Nelson Makengo’s “Rising Up At Night” (Tongo Saa) throws us into a world swathed in sheer darkness. Across several neighborhoods in Kinshasa, the electricity is snapped for as long as four months or even more as a result of flooding. When we first enter one of the flooded houses, the sight is so shocking it can take a while to even be able to grapple with the enormity. People move around in their houses, where the water is practically waist-deep. One such house belongs to Davido, a drifting youngster. The family ferrets through disposable items in the water that has swirled into the house. The image is bleakly accentuated further by the knowledge that this has been the situation for several months.
It seems to be an interminable plight that goes unheard by those in power. Locals mourn that their complaints garner no response from the government, who they allege are bothered only with alleviating conditions of widows. What about our children? They demand. Mothers lament not being able to scan the food they feed to their kids for worms. Rapes are on the rise. Dangerous deep-sunk holes abound. An old woman shows her injury.
Strife dominates every facet of their lives. They trudge through nights plunged in absolute darkness, walking the line between hope and despair. Flashlights are the people’s sole navigational tool. The pile of problems is colossal. I’ll admit I was overwhelmed by the magnitude of the crisis Makengo unravels. One of the meetings convened by Kudi illuminates the entire gamut of difficulties posed by the unceasing situation besides the question of navigational access. It is impossible to enter the neighborhood by foot. Canoes are the only option, and rides invariably teeter to exorbitant rates, which the locals have no choice but to pay. All the hard-earned money people cobble together gets funneled into managing access to what is indubitably their most basic rights.
Residents of the locality of Kinseso pool money to replace the stolen cables so that they can properly celebrate Christmas festivities. Often, women emerge at the forefront of the fundraising, driven to needle the engineer into getting the work done. There’s apparent cynicism and insinuations of mishandling, but this is the only recourse people are able to envisage. They seem to be indifferent to taking the matters to top brass, albeit they could have tried that and received no notice. It may have little or no accord on their lives. However, I wished to get a broader perspective on the crisis that refuses to abate unless people take the initiative themselves to procure new cables for availing, which requires a collective contribution.
In the background, news drones about several massive hydroelectric projects on the anvil that can ensure electricity to millions of Africans. Slowly, however, they seem to get stalled or deferred. The film mostly situates itself in the capital of Kinshasa. But it makes its emphasis clear that the unrelenting power cuts sprawl across several flooded districts that are close to the Congo River.
The community is deeply embedded in religious devotion.
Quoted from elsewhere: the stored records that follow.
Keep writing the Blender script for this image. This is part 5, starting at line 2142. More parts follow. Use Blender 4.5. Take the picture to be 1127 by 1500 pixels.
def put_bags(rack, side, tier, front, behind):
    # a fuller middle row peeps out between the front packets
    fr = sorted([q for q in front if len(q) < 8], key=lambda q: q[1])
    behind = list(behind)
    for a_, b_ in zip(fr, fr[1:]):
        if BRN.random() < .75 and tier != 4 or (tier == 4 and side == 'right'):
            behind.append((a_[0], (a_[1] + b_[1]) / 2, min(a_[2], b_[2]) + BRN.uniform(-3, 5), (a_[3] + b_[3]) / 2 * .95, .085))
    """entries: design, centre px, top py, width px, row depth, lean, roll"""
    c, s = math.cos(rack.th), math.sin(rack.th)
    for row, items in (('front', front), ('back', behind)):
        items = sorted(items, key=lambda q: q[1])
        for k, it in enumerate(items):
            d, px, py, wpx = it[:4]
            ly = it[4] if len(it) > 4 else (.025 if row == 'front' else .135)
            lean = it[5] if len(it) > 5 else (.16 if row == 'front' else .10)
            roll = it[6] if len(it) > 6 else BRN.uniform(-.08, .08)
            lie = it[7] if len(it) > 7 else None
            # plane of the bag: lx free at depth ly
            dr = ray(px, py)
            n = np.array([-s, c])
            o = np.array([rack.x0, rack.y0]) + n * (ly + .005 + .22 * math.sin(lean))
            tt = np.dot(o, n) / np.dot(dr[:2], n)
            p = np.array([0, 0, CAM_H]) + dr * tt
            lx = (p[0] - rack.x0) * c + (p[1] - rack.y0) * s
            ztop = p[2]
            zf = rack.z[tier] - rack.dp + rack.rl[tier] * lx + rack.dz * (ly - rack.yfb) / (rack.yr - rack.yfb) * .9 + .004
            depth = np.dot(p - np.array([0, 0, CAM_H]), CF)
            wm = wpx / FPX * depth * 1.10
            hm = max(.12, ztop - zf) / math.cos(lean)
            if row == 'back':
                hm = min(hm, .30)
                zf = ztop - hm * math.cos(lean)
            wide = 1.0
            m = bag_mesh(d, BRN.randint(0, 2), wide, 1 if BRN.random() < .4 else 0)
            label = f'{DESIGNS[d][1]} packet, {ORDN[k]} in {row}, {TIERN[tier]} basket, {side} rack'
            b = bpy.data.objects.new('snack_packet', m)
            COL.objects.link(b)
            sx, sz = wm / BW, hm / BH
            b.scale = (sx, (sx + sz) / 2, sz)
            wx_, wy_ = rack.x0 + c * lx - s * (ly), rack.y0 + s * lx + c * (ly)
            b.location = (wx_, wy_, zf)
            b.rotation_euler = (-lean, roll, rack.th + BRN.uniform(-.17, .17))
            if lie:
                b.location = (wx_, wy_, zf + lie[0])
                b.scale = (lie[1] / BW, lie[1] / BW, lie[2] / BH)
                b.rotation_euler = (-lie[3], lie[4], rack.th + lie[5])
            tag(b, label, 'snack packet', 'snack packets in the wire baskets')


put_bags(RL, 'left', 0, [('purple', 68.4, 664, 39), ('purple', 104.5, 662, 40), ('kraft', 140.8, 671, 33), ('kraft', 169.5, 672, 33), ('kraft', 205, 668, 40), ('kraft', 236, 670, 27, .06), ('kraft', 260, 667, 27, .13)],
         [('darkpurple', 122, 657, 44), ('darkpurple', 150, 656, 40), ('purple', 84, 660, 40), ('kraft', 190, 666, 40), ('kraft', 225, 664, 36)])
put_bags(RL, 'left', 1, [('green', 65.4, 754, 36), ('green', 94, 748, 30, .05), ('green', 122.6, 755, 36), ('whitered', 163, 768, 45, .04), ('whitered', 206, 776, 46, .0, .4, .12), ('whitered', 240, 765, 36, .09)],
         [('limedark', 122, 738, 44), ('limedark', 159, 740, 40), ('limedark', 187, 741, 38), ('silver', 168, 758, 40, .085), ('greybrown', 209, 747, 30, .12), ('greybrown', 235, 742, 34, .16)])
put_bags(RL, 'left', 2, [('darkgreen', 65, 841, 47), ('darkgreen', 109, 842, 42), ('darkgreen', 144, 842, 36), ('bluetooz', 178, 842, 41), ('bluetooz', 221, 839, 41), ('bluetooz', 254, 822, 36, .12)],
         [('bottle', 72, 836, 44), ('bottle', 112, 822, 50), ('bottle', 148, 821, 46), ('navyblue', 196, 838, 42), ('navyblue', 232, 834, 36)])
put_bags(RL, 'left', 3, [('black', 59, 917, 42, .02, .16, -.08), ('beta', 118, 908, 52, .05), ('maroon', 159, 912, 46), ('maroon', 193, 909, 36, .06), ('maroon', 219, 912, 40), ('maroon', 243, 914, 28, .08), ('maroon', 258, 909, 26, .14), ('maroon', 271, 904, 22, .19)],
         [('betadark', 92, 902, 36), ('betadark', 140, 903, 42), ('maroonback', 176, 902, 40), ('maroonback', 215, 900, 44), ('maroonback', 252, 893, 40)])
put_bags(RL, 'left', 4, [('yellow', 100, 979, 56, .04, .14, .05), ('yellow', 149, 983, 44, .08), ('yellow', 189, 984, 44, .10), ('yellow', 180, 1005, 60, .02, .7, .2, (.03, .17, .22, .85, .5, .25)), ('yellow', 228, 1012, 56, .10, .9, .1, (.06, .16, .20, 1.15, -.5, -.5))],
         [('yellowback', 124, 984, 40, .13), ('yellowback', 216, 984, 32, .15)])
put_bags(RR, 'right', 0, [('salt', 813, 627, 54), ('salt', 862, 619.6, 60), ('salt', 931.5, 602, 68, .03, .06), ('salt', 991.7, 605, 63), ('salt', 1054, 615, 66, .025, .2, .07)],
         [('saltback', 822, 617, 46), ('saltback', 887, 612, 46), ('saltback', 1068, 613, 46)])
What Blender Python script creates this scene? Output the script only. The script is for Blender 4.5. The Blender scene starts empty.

Prayers and rituals they immerse themselves in build to a feverishly heightened pitch, assuming a crescendo in pursuit of a rescue from their circumstances. In fact, these scenes escalate with such discombobulating intensity I was left reeling, my senses spinning. Consciousness itself veers to blurring as the people seek to release all their agonies in a collective upsurge. It is a dizzying experience to witness, with composers Bao Sissoko and Wouter Vandenabeele amping up the moment of sublimation. These emotionally charged scenes are among the best in the film, unnervingly and powerfully rousing. People seem to cede their entire selves in the act. Their spirituality foregrounds the solution which they see as possible. Moreover, they call on Jesus to pay attention to their suffering and show mercy.
“Light is life, and darkness is the devil” is posited as the belief system that anchors the community. Therefore, the theological is the very foundation for how people imagine and operate life in its most damning concerns that need urgent reckoning. For them, the return of electricity is the restoration of joy. “Rising Up at Night” puts the joylessness of a world that is bereft of positive solutions on vivid display. The dourness that fills their lives receives as sharp a focus as does an unwavering commitment of the director to their tenacity, which already shows signs of exasperated cracks. Searing in its pitiless horror of everyday life in Kinshasa, “Rising Up At Night” is a grimly insistent work.